Regenerative Mutterliebe

Lemminkäinen unterliegt Schwan

In den Vier Legenden op. 22 von Jean Sibelius zeigte sich das Philharmonische Staatsorchester Mainz in seinem Ersten Sinfoniekonzert im Großen Haus in allerbester Form. Die auch als Lemminkäinen-Suite bezeichneten symphonischen Dichtungen spiegeln Episoden aus dem finnischen Nationalepos Kalevala, vor allem den jugendlichen Helden Lemminkäinen, einem Frauenschwarm und Haudegen, dem nur eine Mission gründlich schiefläuft: als er den Schwan töten soll, der das Totenreich Tuonela umschwimmt, harkt seine Mutter anschließend mit einem Rechen seine Leichenteile aus dem Fluss. Mit einer Zauberformel kann sie ihn jedoch wieder lebendig machen.

Das harkende Tasten in Fluten und Schlamm meinte man in der Musik zu hören, die keine Programmmusik sein will. Vielmehr verbindet der außermusikalische Bezug die in Töne gefasste Fantasie des Komponisten mit der angeregten Fantasie der Zuhörer zu einem freien, enorm spannenden Spiel.
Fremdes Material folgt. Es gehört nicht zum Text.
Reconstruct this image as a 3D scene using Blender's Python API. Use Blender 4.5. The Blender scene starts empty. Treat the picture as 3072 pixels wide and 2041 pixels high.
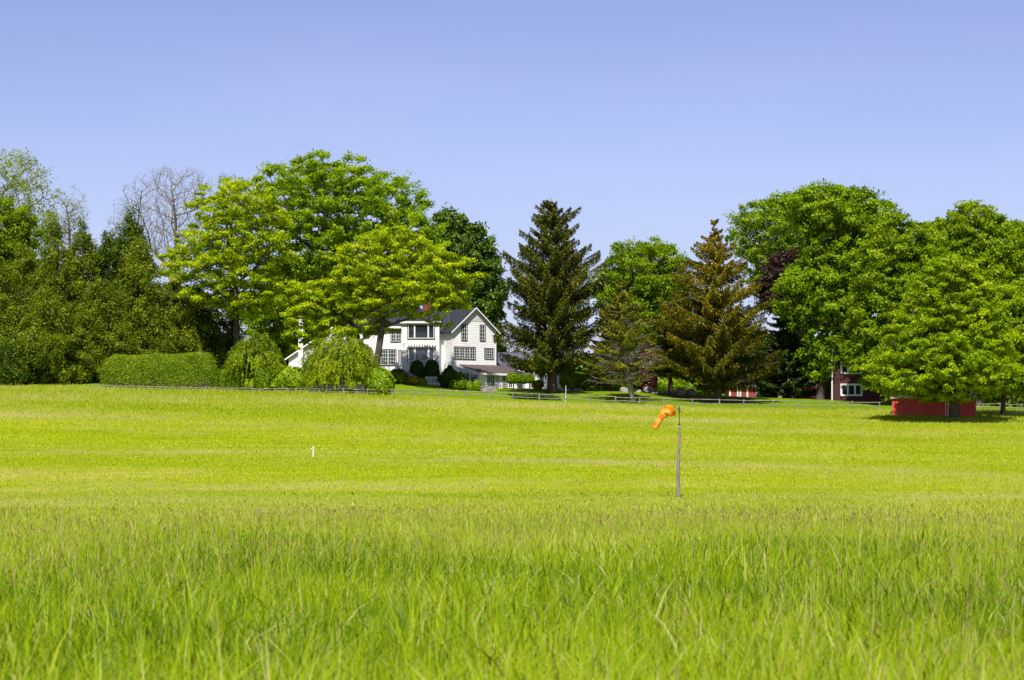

Die estnische Dirigentin Anu Tali leitete die Aufführung mit klaren, suggestiven, bisweilen erfrischend unorthodoxen Gesten (etwas das Krümeln zum Beschluss der dritten Legende, „Lemminkäinen in Tuonela“). So animiert fügten sich hohe Dramatik und reich schattierte Stimmungsbilder zu einem energetisch stimmigen Fluss. Das Orchester schuf Gänsehaut-und Herzklopfen-Klänge und beeindruckte in intimen kammermusikalischen Dialogen. Großartig gelungen waren die Einzelleistungen, vor allem die ausgedehnten Englischhorn-Soli. Aber auch das nahtlos von der Viola weitergeführte Cello-Solo zu Beginn der zweiten Legende, „Der Schwan von Tuonela“, ließ elektrisiert aufhorchen.

Zum Einspielen hatte die sehr gefällige, von tanzfreudiger Folklore inspirierte Estnische Tanzsuite von Eduard Tubin gedient. Konzertmeister Naoya Nishimura trat als Solist in Sergej Prokofjews Erstem Violinkonzert auf, in dem ihn primär die technischen Herausforderungen zu reizen schienen, die er virtuos meisterte. Seine Zugaben stammten aus der Solo-Sonate op. 27 Nr. 4 von Eugène Ysaÿe.